- WHAT IS REQUIRED
Check each line of the data below for the word "from", then extract the ones that have it.

** Start of SOURCE DATA **

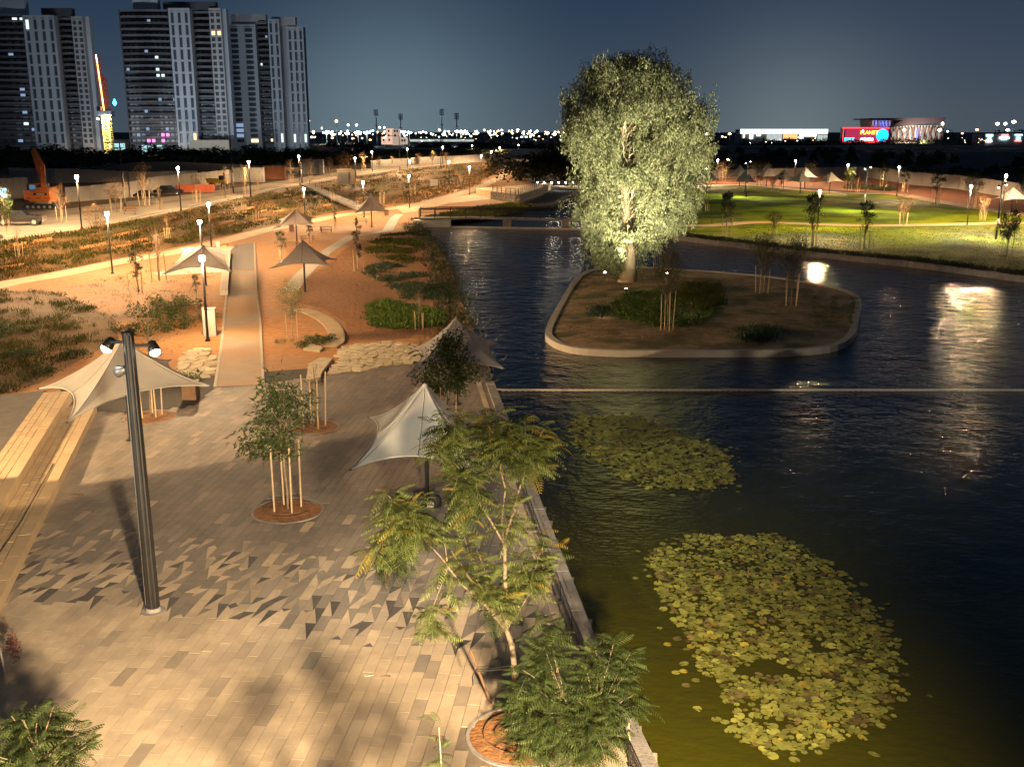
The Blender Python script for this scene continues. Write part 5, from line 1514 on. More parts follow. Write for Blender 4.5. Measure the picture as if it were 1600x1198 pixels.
# slope
def strip_tufts(name, n, m, hgt, lo, hi, wid, thr, ph):
    s_ = rng.uniform(0, 1, n) ** 1.25; t_ = rng.uniform(lo, hi, n)
    ok = (np.sin(t_ * 19 + ph + s_ * 9) + np.sin(s_ * 70 + ph) * 0.6 + rng.normal(size=n) * 0.35) > thr
    pts = [slope_pt(a, b) for a, b in zip(s_[ok], t_[ok])]
    base = np.repeat(np.array(pts), 6, 0); base[:, :2] += rng.normal(size=(len(base), 2)) * 0.3
    d = rng.normal(size=(len(base), 3)) * 0.6; d[:, 2] = 1
    v, f = leaves(base, d, hgt * rng.uniform(.5, 1.4, len(base)), wid)
    o = link(name, arr_mesh(name, v, f, m)); o['kind'] = 'stuff'
strip_tufts('dry_grass', 5200, M_DRYB, 0.40, 0.02, 0.97, 0.09, -0.2, 0.0)
strip_tufts('low_green_cover', 5200, M_OLIVEB, 0.42, 0.02, 0.97, 0.14, 0.15, 1.7)
def pt2(pl): return [(p.x, p.y) for p in TL(pl)]
tufts('dry_grass', pt2([(500, 345), (560, 334), (640, 322), (700, 305), (760, 290), (720, 285), (640, 300), (560, 322)]), 10, 0.0, 0.4, M_DRYB)
tufts('field_grass', pt2([(650, 318), (745, 290), (775, 270), (740, 262), (640, 275), (600, 300), (600, 320)]), 3000, 0.02, 0.55, M_DRYB, 5, 0.11, 0.5)
tufts('field_grass', pt2([(640, 345), (700, 333), (760, 322), (800, 318), (835, 322), (790, 335), (740, 342), (690, 346)]), 1500, 0.02, 0.45, M_OLIVEB, 5, 0.10, 0.4)
tufts('grass_tufts', pt2([(-60, 480), (0, 455), (80, 455), (120, 470), (180, 500), (185, 530), (130, 560), (60, 600), (-60, 640)]), 1900, 0.03, 0.38, M_OLIVEB, 9, 0.05, 0.22, mask=wave(0.9, 0.8, 0.12))
tufts('dry_grass', pt2([(-60, 480), (0, 455), (80, 455), (330, 400), (330, 520), (185, 530), (130, 560), (60, 600), (-60, 640)]), 900, 0.03, 0.26, M_DRYB, 7, 0.035, 0.25, mask=wave(0.7, 0.9, 0.2, 2.0))
tufts('ground_cover', pt2([(575, 480), (600, 470), (640, 478), (690, 490), (690, 510), (640, 515), (585, 512)]), 420, 0.03, 0.32, M_COVER, 16, 0.11, 0.26, 1.0)
tufts('ground_cover', pt2([(568, 422), (600, 410), (660, 425), (700, 450), (715, 480), (690, 485), (640, 470), (610, 448), (575, 432)]), 620, 0.03, 0.30, M_LEAFD, 14, 0.09, 0.3, 1.0, mask=wave(0.6, 0.5, 0.0))
tufts('ground_cover', pt2([(570, 388), (600, 368), (650, 362), (664, 388), (690, 425), (640, 415), (580, 400)]), 900, 0.03, 0.34, M_OLIVEB, 10, 0.10, 0.35, 0.9, mask=wave(0.4, 0.35, 0.12))
tufts('bank_plants', [(p.x + a, p.y) for p, a in zip(bank_l, (-2.2,) * 9)] + [(p.x + 0.5, p.y) for p in bank_l[::-1]], 480, -0.1, 0.60, M_BUSH, 11, 0.08, 0.35, 0.8)
tufts('bank_plants', pt2([(650, 545), (690, 515), (745, 535), (760, 575), (725, 570)]), 260, 0.0, 0.5, M_LEAFB, 12, 0.04, 0.3, 1.2)
tufts('mulch_litter', pt2([(450, 470), (480, 435), (520, 405), (560, 375), (600, 400), (600, 460), (560, 520), (540, 505), (510, 485)]), 1500, 0.035, 0.12, M_WOODD, 3, 0.05, 0.3, 2.5)
# island planting
tufts('ground_cover', pt2([(955, 478), (985, 458), (1020, 455), (1060, 462), (1130, 470), (1125, 490), (1080, 510), (1020, 512), (965, 500)]), 420, 0.06, 0.30, M_COVER, 16, 0.10, 0.3, 0.9)
tufts('ground_cover', pt2([(922, 488), (935, 480), (950, 484), (945, 494), (928, 495)]), 40, 0.0, 0.35, M_LEAFD, 16, 0.1, 0.25, 0.9)
tufts('ornamental_grass', pt2([(1050, 470), (1070, 445), (1130, 450), (1125, 480), (1090, 492)]), 200, 0.08, 0.55, M_OLIVEB, 22, 0.035, 0.22, 0.45)
tufts('ground_cover', pt2([(1155, 520), (1175, 512), (1210, 515), (1205, 532), (1165, 534)]), 60, 0.0, 0.5, M_LEAFD, 18, 0.09, 0.4, 0.9)
tufts('island_dry_grass', pt2([(870, 510), (905, 440), (1000, 425), (1200, 440), (1325, 465), (1320, 520), (1200, 538), (950, 538)]), 1100, 0.0, 0.22, M_DRYB, 8, 0.04, 0.3, 0.9, mask=wave(0.5, 0.8, 0.0))
IG = 'small dark plants in rows at the island right end'
for c_, (x0, x1) in enumerate(((1272, 1276), (1305, 1296), (1336, 1328))):
    for k in range(6): bush(CLUMP[0], x0 + (x1 - x0) * k / 5, 468 + k * 7.5, -0.05, 0.30, 0.34, 'dark plant, ' + ('first', 'second', 'third', 'fourth', 'fifth', 'last')[k] + ' from far end, ' + ('left row at the island end', 'middle row at the island end', 'row against the island kerb')[c_], IG, 'shrub', 'plant')
# lawn
lawn_poly = [(p.x, p.y) for p in TL([(1160, 378), (1250, 386), (1330, 394), (1440, 404), (1600, 425), (1600, 354), (1300, 354), (1160, 352)])]
tufts('lawn_grass', lawn_poly, 4000, 0.03, 0.10, mat('lawn_blade', (0.075, 0.115, 0.004), 0.9, spec=0.05, trans=0.25, rnd=0.4), 6, 0.06, 0.4, 0.8)
tufts('bank_plants', [(p.x, p.y) for p in r_bank] + [(p.x, p.y) for p in shore[::-1]], 900, 0.03, 0.45, M_BUSH, 8, 0.07, 0.4, 0.8)
tufts('red_bed_shrubs', pt2([(1320, 296), (1400, 300), (1385, 293), (1330, 290)]), 120, 0.02, 0.9, M_BUSH, 18, 0.16, 0.6, 0.8)
# litter on the paving
tufts('fallen_leaves', [(p.x, p.y) for p in PLAZA], 260, 0.035, 0.07, M_LEAFB, 1, 0.035, 0.1, 4.0)

# ------------------------------------------------------------------ water lilies
def pad_mesh(m, n=12):
    mb = MB(); pts = [(0, 0, 0.004)]
    for k in range(n + 1):
        a = R(14) + (2 * math.pi - R(28)) * k / n
        pts.append((math.cos(a), math.sin(a) * 0.94, 0.012 + 0.05 * rng.uniform(0, 1) ** 3))
    mb.add(pts, [(0, k + 1, k + 2) for k in range(n)])
    return mb.mesh('lily_pad', m)
PADS = [[pad_mesh(m) for _ in range(3)] for m in (M_PAD, M_PADY, M_PADB)]
def lily(label, outline, rad, mind, target, holes, pyel=0.06):
    pl = smooth_loop(TL(outline, WATER), 4); pp = [(p.x, p.y) for p in pl]
    t = thing('water_lily_patch', label, 'water lilies', sum(pl, Vector()) / len(pl))
    c0 = t.location.copy()
    cand = scatter(pp, target * 9)
    cand = cand + rng.normal(size=cand.shape) * 0.16 * (rng.random((len(cand), 1)) < 0.5) + rng.normal(size=cand.shape) * 0.45 * (rng.random((len(cand), 1)) < 0.03)
    cell = {}; got = []
    hw = [(T(a, b, WATER), rr) for a, b, rr in holes]
    ph = rng.uniform(0, 6, 4)
    for c in cand:
        w_ = math.sin(c[0] * 2.1 + ph[0]) * math.sin(c[1] * 1.7 + ph[1]) + math.sin(c[0] * 0.9 + c[1] * 1.2 + ph[2])
        if w_ < -1.0 and rng.random() < 0.9: continue
        if any(dist_pt(c, q) < rr * rng.uniform(0.8, 1.1) for q, rr in hw): continue
        k = (int(c[0] // mind), int(c[1] // mind))
        if any((c[0] - o[0]) ** 2 + (c[1] - o[1]) ** 2 < mind ** 2 for i in (-1, 0, 1) for j in (-1, 0, 1) for o in cell.get((k[0] + i, k[1] + j), ())): continue
        cell.setdefault(k, []).append(c); got.append(c)
        if len(got) >= target: break
    got.sort(key=lambda c: c[1])
    rest = {0: [], 1: [], 2: []}
    for i, c in enumerate(got):
        br = math.sin(c[0] * 3.3 + ph[3]) * math.sin(c[1] * 2.9 + ph[0])
        mi = 2 if (br > 0.5 and rng.random() < 0.65) else (1 if rng.random() < pyel else 0)
        r_ = rad * rng.uniform(0.5, 1.15); zr = rng.uniform(0, 6.28)
        z = rng.uniform(0.006, 0.03)
        tx, ty = rng.normal() * 0.10, rng.normal() * 0.10
        if i < 300:
            o = link('lily_pad', PADS[mi][int(rng.integers(3))], t)
            o.location = (c[0] - c0.x, c[1] - c0.y, z); o.rotation_euler = (tx, ty, zr); o.scale = (r_, r_, r_)
        else:
            me = PADS[mi][int(rng.integers(3))]
            vv = np.array([v.co for v in me.vertices]) * r_
            m_ = np.array(Matrix.Rotation(zr, 3, 'Z') @ Matrix.Rotation(tx, 3, 'X') @ Matrix.Rotation(ty, 3, 'Y'))
            rest[mi].append((vv @ m_.T + np.array([c[0] - c0.x, c[1] - c0.y, z]), np.array([tuple(p.vertices) for p in me.polygons])))
    ps = [(cat_vf(r), k) for k, r in rest.items() if r]
    if ps:
        v, f = cat_vf([p for p, _ in ps])
        me = arr_mesh('lily_pad_mass', v, f, [M_PAD, M_PADY, M_PADB])
        me.polygons.foreach_set('material_index', np.concatenate([np.full(len(p[1]), k) for p, k in ps]).astype(np.int32))
        link('lily_pad_mass', me, t)['kind'] = 'stuff'
    return t
lp1 = lily('large near patch of yellow green water lily pads with a hole in it', [(1022, 872), (1050, 850), (1090, 838), (1150, 840), (1210, 838), (1250, 856), (1290, 880), (1315, 915), (1345, 940), (1375, 985), (1400, 1040), (1395, 1090), (1360, 1130), (1300, 1160), (1240, 1168), (1170, 1160), (1150, 1120), (1135, 1080), (1100, 1040), (1075, 990), (1045, 950), (1030, 910)],
     0.135, 0.138, 2700, [(1200, 1042, 0.62), (1165, 1048, 0.35), (1235, 1050, 0.3)])
lp2 = lily('smaller dim patch of water lily pads between the island and the near patch', [(896, 668), (915, 652), (960, 650), (1010, 655), (1050, 672), (1085, 688), (1120, 700), (1145, 735), (1135, 750), (1090, 763), (1040, 762), (1000, 755), (960, 735), (930, 712), (905, 692)], 0.145, 0.138, 2500, [], 0.02)
for k, (px, py, me) in enumerate(((1043, 1006, 1), (1056, 1050, 0), (1068, 1048, 1), (1072, 1070, 2), (1087, 1062, 0))):
    lab_ = ('yellow stray pad nearest the left edge of the near lily patch', 'green stray pad beside the wall water, left of a pair', 'yellow stray pad right next to a green one off the lily patch', 'brown stray pad lowest of the loose ones off the lily patch', 'green stray pad closest to the lower lily patch edge')[k]
    o = link('lily_pad', PADS[me][0]); o.location = T(px, py, WATER + 0.008); o.scale = (0.12,) * 3; tag(o, lab_, 'lily pad', 'stray pads on the green water')
mb = MB(); mb.tube([(0, 0, -0.5), (0.02, 0, 0.26)], [0.035, 0.03], 6); o = mb.build('wooden_peg', M_WOODD); o.location = T(1168, 902, WATER); tag(o, 'short brown wooden peg standing among the near lily pads', 'peg')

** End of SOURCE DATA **

- OUTPUT
The Blender Python script for this scene continues. Write part 5, from line 1514 on. More parts follow. Write for Blender 4.5. Measure the picture as if it were 1600x1198 pixels.
    for k in range(6): bush(CLUMP[0], x0 + (x1 - x0) * k / 5, 468 + k * 7.5, -0.05, 0.30, 0.34, 'dark plant, ' + ('first', 'second', 'third', 'fourth', 'fifth', 'last')[k] + ' from far end, ' + ('left row at the island end', 'middle row at the island end', 'row against the island kerb')[c_], IG, 'shrub', 'plant')